• _Exercise objective_
Below are the entries; count the lines in them that contain the word "pixels" and give only the number.

[Scene modeling code data]

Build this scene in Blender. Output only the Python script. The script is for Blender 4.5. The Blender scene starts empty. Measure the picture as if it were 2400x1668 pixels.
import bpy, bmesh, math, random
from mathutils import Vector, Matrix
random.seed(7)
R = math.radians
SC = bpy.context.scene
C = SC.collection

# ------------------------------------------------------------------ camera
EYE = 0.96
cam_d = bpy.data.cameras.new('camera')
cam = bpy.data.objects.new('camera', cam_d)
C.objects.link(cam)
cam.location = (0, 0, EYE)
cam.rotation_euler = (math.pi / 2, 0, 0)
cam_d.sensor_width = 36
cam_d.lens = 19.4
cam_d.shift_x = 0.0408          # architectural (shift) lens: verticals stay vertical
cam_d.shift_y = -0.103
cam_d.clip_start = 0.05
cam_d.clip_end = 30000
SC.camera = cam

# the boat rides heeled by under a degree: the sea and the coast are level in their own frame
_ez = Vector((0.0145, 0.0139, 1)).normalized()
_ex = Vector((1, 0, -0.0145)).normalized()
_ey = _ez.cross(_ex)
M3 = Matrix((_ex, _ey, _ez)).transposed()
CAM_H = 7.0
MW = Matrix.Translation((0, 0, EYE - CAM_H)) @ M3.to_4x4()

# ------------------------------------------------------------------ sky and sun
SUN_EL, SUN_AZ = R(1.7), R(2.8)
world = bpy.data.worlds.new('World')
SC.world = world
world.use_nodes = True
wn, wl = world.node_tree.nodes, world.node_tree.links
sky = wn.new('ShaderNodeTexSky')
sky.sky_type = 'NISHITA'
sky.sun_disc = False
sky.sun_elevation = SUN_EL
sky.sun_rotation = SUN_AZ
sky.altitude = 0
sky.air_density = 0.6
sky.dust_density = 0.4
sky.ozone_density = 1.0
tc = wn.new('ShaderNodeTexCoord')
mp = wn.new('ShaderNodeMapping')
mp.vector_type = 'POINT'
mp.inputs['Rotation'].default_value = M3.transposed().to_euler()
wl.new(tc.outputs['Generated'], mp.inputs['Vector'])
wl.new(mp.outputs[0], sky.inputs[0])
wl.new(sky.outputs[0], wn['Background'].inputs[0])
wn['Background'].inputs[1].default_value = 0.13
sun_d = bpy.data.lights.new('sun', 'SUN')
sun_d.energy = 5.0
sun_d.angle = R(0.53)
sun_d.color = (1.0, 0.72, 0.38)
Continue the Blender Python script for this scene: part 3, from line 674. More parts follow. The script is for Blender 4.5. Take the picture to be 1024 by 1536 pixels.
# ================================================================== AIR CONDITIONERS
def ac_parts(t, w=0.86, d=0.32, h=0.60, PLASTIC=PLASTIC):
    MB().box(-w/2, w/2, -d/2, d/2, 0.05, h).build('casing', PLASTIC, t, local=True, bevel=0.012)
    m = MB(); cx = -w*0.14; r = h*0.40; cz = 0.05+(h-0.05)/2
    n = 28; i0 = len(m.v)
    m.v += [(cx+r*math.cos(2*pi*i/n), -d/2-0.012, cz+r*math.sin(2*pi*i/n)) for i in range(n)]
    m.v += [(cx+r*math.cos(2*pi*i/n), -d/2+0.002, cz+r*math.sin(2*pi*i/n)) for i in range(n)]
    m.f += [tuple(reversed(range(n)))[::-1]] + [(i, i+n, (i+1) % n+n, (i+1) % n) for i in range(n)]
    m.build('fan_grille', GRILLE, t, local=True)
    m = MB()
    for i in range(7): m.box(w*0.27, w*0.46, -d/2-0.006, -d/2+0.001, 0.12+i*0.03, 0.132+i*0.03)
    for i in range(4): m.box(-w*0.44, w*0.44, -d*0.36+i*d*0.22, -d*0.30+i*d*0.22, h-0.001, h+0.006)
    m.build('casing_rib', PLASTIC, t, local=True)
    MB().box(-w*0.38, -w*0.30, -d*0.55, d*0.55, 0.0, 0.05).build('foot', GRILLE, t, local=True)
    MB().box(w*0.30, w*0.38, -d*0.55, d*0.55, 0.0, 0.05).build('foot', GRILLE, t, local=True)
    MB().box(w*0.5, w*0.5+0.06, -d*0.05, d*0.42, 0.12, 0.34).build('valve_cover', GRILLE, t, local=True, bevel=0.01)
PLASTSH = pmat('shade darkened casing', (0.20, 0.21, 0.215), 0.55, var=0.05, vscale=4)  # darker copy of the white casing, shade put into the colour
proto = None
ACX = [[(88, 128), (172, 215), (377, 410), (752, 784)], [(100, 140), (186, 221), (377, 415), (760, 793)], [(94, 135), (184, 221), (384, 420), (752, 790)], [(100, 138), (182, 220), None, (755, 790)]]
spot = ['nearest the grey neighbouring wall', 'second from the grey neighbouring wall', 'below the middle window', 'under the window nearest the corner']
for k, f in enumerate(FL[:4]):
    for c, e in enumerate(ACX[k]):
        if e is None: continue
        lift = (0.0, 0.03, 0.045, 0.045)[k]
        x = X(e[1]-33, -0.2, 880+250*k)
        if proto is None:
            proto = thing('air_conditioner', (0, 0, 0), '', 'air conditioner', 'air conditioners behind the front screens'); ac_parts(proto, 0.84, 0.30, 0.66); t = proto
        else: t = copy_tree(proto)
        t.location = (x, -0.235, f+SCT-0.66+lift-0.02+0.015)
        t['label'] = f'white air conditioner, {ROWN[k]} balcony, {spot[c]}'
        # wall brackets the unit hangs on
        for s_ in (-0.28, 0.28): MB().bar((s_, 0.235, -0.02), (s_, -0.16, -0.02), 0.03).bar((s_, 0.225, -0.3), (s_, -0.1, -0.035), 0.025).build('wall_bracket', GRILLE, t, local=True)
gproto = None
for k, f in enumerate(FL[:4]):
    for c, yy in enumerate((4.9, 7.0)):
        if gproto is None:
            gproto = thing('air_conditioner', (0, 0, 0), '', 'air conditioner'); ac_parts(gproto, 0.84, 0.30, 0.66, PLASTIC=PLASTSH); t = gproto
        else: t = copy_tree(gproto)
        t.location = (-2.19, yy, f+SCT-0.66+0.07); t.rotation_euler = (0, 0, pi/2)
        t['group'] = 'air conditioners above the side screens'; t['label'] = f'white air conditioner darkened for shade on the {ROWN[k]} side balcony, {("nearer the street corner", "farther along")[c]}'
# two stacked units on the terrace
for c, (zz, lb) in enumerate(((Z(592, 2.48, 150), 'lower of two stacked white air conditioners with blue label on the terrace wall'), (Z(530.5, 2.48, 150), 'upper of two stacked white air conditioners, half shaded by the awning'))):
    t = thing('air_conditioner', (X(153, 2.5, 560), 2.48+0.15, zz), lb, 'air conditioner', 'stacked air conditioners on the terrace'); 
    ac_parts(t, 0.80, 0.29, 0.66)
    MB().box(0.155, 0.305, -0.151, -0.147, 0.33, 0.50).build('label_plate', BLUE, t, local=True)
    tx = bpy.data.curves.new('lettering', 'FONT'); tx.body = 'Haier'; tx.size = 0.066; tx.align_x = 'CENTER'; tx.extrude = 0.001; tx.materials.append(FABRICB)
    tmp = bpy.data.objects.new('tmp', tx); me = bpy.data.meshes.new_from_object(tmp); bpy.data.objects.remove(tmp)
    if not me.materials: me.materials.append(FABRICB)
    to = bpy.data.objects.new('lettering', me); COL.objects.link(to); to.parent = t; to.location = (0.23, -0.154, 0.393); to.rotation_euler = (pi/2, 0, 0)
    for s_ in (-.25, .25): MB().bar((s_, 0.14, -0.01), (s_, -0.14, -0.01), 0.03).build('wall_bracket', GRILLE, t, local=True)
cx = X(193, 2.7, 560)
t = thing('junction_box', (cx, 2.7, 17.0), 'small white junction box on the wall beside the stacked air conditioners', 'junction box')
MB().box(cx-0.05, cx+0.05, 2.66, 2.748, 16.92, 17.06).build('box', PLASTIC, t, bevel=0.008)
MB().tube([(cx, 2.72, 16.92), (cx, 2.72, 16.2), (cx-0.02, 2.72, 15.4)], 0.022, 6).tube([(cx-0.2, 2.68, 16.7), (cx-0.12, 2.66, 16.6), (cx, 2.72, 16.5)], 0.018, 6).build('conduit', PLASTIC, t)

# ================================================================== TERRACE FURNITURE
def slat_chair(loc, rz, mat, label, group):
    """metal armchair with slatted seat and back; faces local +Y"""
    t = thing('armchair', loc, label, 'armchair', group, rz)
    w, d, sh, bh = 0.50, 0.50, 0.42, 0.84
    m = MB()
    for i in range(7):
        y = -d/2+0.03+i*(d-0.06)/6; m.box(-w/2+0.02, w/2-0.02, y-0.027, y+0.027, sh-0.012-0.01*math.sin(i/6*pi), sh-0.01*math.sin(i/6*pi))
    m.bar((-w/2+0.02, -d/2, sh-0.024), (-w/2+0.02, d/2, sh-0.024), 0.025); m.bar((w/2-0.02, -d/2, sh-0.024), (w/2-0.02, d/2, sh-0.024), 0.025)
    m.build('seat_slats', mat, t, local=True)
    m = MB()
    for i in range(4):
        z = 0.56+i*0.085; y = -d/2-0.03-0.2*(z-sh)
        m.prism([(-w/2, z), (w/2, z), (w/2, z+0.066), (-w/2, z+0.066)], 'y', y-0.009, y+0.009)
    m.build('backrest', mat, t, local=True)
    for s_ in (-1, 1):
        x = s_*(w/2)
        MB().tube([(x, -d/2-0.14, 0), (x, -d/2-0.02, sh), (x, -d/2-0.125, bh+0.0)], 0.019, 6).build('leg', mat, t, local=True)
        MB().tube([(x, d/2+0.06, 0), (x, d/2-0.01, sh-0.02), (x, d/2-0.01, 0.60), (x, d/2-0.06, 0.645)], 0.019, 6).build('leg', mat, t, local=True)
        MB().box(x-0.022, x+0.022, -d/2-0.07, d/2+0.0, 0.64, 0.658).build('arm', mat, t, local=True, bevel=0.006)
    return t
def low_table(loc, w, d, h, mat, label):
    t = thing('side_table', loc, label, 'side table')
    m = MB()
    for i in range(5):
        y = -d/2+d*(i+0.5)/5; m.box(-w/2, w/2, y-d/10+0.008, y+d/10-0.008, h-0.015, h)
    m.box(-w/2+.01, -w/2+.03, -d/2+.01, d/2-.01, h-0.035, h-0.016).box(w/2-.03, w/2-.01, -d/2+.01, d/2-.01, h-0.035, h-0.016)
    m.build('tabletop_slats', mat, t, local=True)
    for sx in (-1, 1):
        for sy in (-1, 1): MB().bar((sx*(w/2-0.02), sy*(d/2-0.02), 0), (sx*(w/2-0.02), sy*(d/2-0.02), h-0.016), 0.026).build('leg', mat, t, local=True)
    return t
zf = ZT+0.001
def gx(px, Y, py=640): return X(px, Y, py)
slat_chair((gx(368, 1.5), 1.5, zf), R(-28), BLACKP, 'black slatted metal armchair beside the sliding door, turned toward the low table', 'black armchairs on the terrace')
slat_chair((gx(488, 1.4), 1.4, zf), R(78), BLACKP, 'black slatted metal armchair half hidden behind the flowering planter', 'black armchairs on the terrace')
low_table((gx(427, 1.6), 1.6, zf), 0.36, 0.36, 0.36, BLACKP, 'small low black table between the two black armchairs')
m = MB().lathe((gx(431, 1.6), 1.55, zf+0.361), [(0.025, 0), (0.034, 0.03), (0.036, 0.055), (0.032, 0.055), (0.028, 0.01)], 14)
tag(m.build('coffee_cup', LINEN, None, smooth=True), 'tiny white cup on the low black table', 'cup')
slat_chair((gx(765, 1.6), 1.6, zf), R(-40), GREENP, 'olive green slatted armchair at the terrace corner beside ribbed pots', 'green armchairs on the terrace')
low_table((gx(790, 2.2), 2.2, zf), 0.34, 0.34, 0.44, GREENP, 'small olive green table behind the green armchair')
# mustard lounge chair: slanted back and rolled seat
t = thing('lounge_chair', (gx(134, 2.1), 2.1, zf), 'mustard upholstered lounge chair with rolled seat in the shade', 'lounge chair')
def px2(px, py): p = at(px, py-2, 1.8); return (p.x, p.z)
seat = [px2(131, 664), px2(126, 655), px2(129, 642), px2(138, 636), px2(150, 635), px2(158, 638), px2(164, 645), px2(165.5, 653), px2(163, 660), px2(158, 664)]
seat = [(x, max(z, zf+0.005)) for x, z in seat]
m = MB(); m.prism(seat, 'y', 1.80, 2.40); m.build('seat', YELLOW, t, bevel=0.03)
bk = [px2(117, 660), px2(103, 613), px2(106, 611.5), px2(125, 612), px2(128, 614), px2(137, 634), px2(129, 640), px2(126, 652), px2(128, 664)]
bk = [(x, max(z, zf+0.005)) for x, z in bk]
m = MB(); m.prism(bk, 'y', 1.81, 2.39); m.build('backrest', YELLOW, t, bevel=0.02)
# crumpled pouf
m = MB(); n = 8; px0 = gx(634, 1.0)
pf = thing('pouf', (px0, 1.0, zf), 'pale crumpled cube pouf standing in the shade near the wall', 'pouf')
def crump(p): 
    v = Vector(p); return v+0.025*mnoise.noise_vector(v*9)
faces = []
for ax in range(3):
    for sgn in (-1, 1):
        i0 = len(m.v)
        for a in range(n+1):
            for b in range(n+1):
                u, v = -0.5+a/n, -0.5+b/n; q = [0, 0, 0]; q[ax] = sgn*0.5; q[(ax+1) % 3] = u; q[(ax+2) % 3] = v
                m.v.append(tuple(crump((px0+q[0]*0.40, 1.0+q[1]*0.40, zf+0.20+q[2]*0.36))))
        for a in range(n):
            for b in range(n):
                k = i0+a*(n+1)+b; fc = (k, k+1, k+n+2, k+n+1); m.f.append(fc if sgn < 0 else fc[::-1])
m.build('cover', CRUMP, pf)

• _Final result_
2